European Union: Austria in legal challenge against Brussels over nuclear ambition | World | News


Vienna is angry with the expansion approval because it does not think nuclear energy is a way to combat climate change. 

Austria’s new government, an alliance between Chancellor Sebastian Kurz’s conservatives and the far-right Freedom Party, has pledged to continue Vienna’s decades-long policy of opposing nuclear power.

It said last month that it would file the legal challenge against the expansion of the Paks power plant, which is situated near the border it shares with Hungary.

Austria would be affected if there were to be a nuclear disaster at the atomic power plant. 

The Paks plant was built with Soviet-era technology in the 1980s during Hungary’s communist period. 

The minister for sustainability and tourism, Elisabeth Koestinger, said: “We must take up this David-versus-Goliath struggle for the sake of our nature, our environment and our unique countryside.

“Nuclear energy has no place in Europe. We will not deviate from this line by even a centimetre.”

A spokesman for the EU executive said: “The Commission will defend its decision in Court.”

Last year, EU state aid regulators approved Hungary’s plan to build two new reactors at its Paks nuclear site with the help of Russia’s Rosatom, saying Hungarian authorities had agreed to several measures to ensure fair competition.

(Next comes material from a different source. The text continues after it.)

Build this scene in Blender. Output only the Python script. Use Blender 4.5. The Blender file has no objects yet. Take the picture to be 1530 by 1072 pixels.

The two new reactors will double the plant’s nominal capacity of 2,000 megawatts. 

Hungary aims to start construction on the reactors this year, with the first facility expected due to becompleted in 2025.

Austria has used the argument that nuclear energy expansion is not the best way to deal with climate change and expansion is not in the “common interests” of the European Union. 

Ms Koestinger said: “EU assistance is only permissible when it is built on common interest.

“For us, nuclear energy is neither a sustainable form of energy supply, nor is it an answer to climate change”. 

The construction of two new reactors at the site is part of a 2014 deal struck between Hungary’s right-wing Prime Minister Victor Orban and Russian President Vladimir Putin. 

Since the 1970s, Austria has been very anti-nuclear, which began with a vote by its population that prevented the country’s only plant from providing a watt of power. 

Austria filed a complaint against EU-approved state aid for the Hinkley Point C nuclear plant in the UK in 2015, saying that atomic energy was unsustainable and high-risk. 

Hungarian Prime Minister Viktor Orban’s office said in a statement: “The Paks nuclear plant is the guarantee for providing a cheap, reliable and safe supply of electricity to Hungarian people and businesses.

“Therefore, the Hungarian government will stick to its plan to ensure the maintenance of capacity at the Paks plant,” it said, adding that the lawsuit would not affect work on the project.

The European Court of Justice in Luxembourg usually justifies what the European Commission has already decided.